Our e-learning project aims to demonstrate concretely how short stories can illuminate the meaning of American identity, character, and citizenship, and to do so by displaying and promoting learning not through lecturing but through genuine inquiry and searching conversation.

Materials for each discussion guide include brief biographical information about the author, a plot summary, and a series of thematically arranged questions for thinking about the story and for thinking with the story about larger American themes. Our discussion guides go beyond lesson plans intended to help students get the facts straight. Instead, they help readers probe the meaning of the story for enduring insights about important American and human matters.

Model conversations help educators raise the level of critical thinking and classroom discussion. Each discussion guide features a 45-minute conversation between the editors of the anthology and a guest host, capturing the experience of high-level discourse as participants interact and elicit meaning from a classic American text.

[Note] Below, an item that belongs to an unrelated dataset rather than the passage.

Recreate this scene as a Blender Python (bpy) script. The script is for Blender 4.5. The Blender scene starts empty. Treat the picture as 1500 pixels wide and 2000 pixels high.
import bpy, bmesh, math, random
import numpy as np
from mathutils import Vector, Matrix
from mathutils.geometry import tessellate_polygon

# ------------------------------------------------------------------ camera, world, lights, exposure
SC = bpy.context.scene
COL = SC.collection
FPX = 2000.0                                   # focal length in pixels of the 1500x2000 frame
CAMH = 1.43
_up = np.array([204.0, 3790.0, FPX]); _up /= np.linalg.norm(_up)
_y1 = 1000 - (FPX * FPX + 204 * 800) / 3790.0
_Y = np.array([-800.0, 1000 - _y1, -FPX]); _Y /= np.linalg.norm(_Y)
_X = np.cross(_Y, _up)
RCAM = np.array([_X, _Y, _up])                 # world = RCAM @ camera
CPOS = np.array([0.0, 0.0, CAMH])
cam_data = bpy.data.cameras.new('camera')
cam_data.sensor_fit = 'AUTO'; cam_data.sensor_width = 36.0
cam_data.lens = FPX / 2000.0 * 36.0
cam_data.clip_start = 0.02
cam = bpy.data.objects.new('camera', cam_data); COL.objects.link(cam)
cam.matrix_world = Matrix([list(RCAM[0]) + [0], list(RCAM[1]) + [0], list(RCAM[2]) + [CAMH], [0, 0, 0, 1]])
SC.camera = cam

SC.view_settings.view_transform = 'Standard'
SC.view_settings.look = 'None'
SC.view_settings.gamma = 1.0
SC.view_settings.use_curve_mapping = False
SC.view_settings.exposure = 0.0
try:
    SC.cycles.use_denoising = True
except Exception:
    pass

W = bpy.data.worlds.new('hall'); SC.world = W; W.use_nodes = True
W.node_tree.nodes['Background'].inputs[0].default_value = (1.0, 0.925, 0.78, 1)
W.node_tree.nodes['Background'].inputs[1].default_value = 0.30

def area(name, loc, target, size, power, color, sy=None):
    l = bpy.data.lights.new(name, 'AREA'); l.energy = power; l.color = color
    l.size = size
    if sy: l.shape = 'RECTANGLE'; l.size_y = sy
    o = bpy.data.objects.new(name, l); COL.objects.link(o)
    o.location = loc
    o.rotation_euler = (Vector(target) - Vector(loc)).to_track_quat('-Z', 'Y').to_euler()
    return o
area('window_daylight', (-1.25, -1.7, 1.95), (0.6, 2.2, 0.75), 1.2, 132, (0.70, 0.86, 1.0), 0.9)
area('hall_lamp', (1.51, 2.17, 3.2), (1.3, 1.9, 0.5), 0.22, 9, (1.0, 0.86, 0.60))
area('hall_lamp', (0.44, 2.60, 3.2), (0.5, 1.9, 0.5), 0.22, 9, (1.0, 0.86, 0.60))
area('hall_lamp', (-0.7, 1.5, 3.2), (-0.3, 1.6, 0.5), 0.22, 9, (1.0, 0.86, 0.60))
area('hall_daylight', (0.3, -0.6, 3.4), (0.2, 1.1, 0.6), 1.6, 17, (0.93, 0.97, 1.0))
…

Short video excerpts from the conversation are interspersed throughout the guide to allow students and teachers to engage on specific themes and questions.


Teaching Across Disciplines

What So Proudly We Hail is designed to allow teachers to integrate lessons into their current classroom curriculum in any way they see fit. The lessons can be used across disciplines—not only for civics classrooms, but also for social studies, language arts, humanities, and other subject areas as well.

An additional bonus is the connection this curriculum has with the new Common Core State Standards. These standards not only mandate certain critical types of content, such as seminal works in American literature, for all students; they also advocate “close, attentive reading that is at the heart of understanding.” Literature and social studies teachers looking for models for teaching close reading and analyzing complex texts should find most welcome the headnotes, conversation excerpts, and, above all, the guiding questions that accompany each of the texts in our curriculum and the associated skills of critical thinking that they encourage and promote.

In brief, What So Proudly We Hail reflects the Kasses’ own long experience in teaching and the principles derived from that practice: be serious; speak up, not down to students; ask them genuine questions; and encourage them in thoughtful reflection and honest conversation. Students treated in this fashion, more often than not, will rise to the occasion and vindicate your trust in their capacity to learn and grow—in mind, in heart, and in soul.